INFORMATION PROVIDED:
══════

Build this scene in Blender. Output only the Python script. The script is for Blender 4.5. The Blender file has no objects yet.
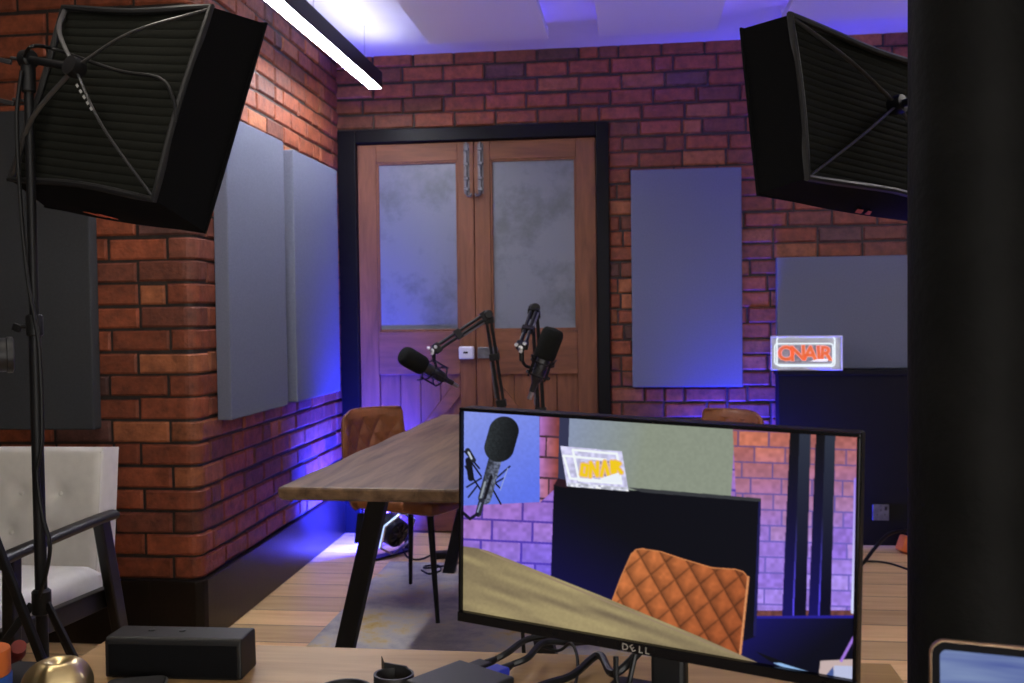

══════

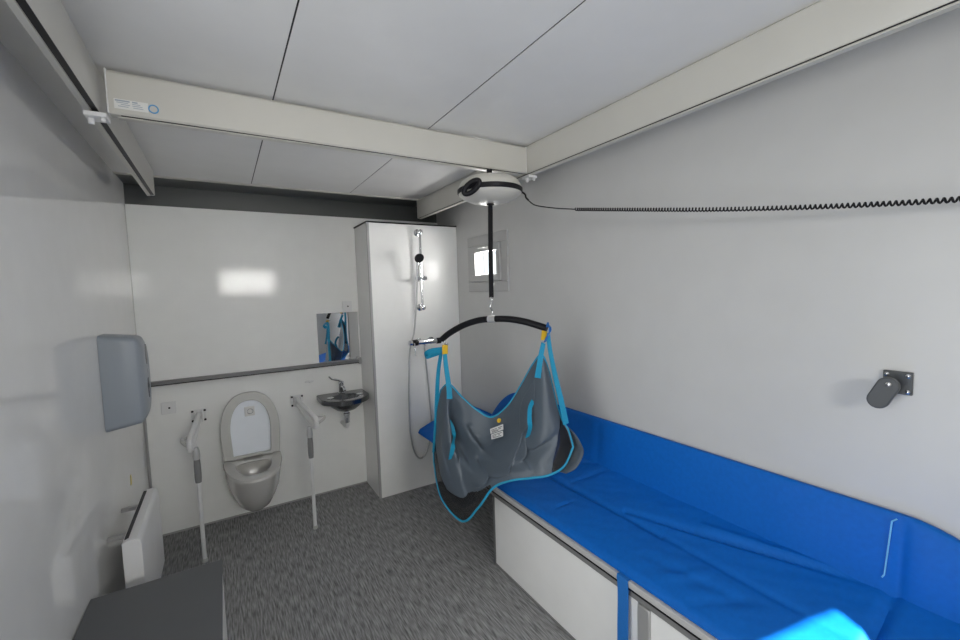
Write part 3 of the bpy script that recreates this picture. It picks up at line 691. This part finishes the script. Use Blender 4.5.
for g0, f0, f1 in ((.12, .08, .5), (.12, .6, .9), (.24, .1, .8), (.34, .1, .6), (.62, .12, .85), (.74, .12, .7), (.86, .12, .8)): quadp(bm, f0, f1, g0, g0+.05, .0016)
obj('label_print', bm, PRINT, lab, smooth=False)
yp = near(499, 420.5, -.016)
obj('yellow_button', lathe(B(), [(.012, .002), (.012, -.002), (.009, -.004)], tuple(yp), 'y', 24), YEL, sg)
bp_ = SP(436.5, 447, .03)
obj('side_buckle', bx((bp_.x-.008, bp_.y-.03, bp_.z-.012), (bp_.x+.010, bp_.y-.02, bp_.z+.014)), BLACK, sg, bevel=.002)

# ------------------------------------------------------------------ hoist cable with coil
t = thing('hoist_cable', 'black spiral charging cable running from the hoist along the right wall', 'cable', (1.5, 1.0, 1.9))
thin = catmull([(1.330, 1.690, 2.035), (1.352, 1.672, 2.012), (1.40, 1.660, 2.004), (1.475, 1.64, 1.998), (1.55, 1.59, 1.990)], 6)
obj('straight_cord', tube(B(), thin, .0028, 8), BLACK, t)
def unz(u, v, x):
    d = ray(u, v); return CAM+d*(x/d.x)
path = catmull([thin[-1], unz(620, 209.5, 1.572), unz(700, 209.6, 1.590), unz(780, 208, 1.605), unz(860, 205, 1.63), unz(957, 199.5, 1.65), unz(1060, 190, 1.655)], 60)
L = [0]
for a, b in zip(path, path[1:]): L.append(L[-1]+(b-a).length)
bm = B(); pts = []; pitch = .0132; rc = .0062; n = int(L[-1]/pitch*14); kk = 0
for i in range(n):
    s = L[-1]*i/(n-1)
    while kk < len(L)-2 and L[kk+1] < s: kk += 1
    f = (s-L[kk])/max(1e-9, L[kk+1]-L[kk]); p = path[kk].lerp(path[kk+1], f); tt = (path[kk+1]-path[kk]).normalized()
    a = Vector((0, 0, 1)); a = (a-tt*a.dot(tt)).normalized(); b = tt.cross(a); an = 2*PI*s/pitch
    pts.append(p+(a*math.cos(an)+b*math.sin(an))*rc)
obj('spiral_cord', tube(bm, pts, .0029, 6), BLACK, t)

══════

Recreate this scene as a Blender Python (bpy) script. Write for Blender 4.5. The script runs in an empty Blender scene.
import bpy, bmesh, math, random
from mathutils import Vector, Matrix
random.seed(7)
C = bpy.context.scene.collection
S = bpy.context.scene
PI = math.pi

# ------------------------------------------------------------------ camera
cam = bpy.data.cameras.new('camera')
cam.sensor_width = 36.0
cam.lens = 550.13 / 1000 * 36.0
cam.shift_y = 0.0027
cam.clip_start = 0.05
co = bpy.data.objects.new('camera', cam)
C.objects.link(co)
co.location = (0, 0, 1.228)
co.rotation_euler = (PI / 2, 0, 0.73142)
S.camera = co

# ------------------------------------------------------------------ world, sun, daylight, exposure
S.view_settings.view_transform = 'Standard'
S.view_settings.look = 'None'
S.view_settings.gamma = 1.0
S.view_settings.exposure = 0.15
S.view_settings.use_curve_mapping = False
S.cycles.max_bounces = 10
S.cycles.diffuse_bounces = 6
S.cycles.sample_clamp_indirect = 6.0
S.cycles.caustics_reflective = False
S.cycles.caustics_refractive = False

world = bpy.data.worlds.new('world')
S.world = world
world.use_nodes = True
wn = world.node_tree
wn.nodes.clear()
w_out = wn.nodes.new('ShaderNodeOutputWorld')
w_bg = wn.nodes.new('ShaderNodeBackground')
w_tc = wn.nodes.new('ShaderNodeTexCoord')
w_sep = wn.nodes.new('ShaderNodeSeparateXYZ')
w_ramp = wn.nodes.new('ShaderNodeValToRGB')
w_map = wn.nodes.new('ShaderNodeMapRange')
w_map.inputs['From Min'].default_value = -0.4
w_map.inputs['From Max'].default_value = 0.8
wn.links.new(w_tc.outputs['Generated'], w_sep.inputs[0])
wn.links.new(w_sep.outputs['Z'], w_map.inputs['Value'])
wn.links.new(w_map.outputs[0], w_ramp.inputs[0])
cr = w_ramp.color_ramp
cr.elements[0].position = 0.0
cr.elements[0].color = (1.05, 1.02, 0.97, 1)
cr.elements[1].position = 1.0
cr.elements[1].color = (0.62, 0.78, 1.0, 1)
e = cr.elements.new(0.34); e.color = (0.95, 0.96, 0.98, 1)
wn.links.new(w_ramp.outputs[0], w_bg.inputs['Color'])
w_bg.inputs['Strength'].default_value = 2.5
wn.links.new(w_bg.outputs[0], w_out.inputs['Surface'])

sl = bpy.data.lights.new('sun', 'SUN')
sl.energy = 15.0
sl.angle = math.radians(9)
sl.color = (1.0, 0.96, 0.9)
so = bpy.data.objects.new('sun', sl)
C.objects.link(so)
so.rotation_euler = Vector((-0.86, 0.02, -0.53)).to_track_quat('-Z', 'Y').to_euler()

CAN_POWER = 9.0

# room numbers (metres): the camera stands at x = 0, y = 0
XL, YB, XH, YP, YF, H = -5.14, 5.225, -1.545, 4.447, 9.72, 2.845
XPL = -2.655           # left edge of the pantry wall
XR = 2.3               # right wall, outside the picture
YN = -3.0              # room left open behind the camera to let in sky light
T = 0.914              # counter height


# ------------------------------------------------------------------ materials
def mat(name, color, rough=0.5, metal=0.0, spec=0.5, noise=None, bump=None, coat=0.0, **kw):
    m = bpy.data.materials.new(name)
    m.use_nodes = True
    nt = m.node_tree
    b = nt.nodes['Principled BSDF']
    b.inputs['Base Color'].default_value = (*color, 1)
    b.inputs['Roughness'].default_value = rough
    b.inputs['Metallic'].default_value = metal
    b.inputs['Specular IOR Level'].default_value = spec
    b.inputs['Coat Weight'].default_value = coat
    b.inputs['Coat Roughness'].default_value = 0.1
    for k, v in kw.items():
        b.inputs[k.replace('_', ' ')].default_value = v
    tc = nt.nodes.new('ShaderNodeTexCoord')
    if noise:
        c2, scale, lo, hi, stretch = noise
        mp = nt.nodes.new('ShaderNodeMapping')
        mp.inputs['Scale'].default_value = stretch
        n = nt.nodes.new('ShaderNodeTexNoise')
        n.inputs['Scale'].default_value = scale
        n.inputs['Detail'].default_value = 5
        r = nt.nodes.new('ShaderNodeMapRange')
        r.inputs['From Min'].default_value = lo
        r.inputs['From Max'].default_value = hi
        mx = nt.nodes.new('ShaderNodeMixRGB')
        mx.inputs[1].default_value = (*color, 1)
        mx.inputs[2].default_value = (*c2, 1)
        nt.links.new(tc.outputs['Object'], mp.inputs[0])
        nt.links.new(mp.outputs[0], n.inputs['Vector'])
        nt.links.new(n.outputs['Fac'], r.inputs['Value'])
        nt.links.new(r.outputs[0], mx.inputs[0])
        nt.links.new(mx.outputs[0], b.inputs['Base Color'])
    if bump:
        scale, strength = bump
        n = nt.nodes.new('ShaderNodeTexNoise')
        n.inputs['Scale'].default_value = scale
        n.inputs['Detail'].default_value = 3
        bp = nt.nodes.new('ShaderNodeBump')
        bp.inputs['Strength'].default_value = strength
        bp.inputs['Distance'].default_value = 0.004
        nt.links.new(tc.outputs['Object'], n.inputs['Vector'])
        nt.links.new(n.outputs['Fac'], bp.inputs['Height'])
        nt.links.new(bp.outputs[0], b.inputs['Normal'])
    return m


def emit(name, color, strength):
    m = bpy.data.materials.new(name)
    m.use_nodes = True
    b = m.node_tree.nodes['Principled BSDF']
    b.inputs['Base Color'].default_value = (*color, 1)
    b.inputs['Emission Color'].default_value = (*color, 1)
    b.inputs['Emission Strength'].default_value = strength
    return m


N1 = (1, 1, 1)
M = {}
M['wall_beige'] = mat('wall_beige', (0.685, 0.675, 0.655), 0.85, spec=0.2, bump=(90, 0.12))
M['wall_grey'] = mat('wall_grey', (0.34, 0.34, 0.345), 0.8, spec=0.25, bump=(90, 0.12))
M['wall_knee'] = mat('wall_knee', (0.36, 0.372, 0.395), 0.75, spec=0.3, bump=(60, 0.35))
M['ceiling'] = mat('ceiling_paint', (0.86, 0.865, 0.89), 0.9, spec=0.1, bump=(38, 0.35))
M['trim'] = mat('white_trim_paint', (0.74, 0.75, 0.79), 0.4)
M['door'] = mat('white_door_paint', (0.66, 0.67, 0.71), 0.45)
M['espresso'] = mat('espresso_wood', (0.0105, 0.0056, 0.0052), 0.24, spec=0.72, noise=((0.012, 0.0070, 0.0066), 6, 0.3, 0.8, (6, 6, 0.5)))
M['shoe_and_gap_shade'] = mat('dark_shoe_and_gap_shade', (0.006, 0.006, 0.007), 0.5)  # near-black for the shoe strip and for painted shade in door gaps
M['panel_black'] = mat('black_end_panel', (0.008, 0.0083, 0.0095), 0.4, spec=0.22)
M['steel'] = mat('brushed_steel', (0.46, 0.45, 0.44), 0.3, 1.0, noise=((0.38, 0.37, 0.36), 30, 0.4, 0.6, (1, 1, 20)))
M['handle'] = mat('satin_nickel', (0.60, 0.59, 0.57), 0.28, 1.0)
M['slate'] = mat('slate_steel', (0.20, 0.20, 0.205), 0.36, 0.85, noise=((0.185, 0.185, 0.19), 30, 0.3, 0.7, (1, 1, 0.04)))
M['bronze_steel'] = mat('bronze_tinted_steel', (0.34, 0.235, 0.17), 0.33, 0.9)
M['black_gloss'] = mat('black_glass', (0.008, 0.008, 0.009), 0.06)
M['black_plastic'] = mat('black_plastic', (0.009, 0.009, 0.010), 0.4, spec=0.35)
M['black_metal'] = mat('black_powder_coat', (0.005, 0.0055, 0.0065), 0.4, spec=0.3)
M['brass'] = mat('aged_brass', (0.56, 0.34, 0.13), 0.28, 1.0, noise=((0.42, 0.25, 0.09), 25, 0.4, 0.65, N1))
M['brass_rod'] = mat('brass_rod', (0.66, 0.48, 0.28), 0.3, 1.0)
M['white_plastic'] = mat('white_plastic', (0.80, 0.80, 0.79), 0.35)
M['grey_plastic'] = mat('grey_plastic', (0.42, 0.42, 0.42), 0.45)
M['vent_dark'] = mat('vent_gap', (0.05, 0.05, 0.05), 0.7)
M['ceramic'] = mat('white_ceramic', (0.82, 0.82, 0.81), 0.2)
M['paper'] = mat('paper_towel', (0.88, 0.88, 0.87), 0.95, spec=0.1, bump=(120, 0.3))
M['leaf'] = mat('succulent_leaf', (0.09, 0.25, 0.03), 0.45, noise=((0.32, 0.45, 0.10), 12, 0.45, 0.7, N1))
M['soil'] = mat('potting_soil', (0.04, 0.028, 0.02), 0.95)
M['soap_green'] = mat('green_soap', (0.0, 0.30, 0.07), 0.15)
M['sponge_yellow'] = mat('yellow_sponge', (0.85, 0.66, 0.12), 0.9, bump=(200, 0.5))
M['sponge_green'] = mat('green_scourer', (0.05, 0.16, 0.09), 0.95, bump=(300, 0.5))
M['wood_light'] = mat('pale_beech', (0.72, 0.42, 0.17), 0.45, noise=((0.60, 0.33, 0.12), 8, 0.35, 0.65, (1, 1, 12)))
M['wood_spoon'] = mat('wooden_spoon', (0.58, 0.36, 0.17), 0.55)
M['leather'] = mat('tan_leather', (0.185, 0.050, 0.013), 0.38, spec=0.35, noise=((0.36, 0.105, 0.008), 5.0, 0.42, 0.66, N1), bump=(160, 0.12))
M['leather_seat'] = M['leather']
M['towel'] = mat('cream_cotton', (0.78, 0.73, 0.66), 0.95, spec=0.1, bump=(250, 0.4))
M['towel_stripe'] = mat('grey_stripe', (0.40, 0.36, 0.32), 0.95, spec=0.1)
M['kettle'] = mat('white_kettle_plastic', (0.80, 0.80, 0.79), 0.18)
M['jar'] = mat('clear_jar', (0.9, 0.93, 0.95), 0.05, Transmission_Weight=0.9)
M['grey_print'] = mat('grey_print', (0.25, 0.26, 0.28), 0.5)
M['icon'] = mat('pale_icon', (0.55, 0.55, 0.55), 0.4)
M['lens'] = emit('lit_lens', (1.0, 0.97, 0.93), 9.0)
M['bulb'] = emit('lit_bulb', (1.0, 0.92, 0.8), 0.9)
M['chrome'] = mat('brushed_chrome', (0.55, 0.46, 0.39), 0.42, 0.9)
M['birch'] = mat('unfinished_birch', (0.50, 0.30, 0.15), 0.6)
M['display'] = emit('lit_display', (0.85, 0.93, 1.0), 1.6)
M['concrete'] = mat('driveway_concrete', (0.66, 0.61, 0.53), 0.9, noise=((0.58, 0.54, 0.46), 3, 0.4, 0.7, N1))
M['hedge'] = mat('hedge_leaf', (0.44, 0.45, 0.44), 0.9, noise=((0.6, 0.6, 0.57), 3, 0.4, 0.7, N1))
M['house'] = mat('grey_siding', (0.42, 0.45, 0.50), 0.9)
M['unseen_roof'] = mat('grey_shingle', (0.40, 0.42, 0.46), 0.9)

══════

Look through the records and gather every line containing "scene".

Build this scene in Blender. Output only the Python script. The script is for Blender 4.5. The Blender file has no objects yet.
Recreate this scene as a Blender Python (bpy) script. Write for Blender 4.5. The script runs in an empty Blender scene.
C = bpy.context.scene.collection
S = bpy.context.scene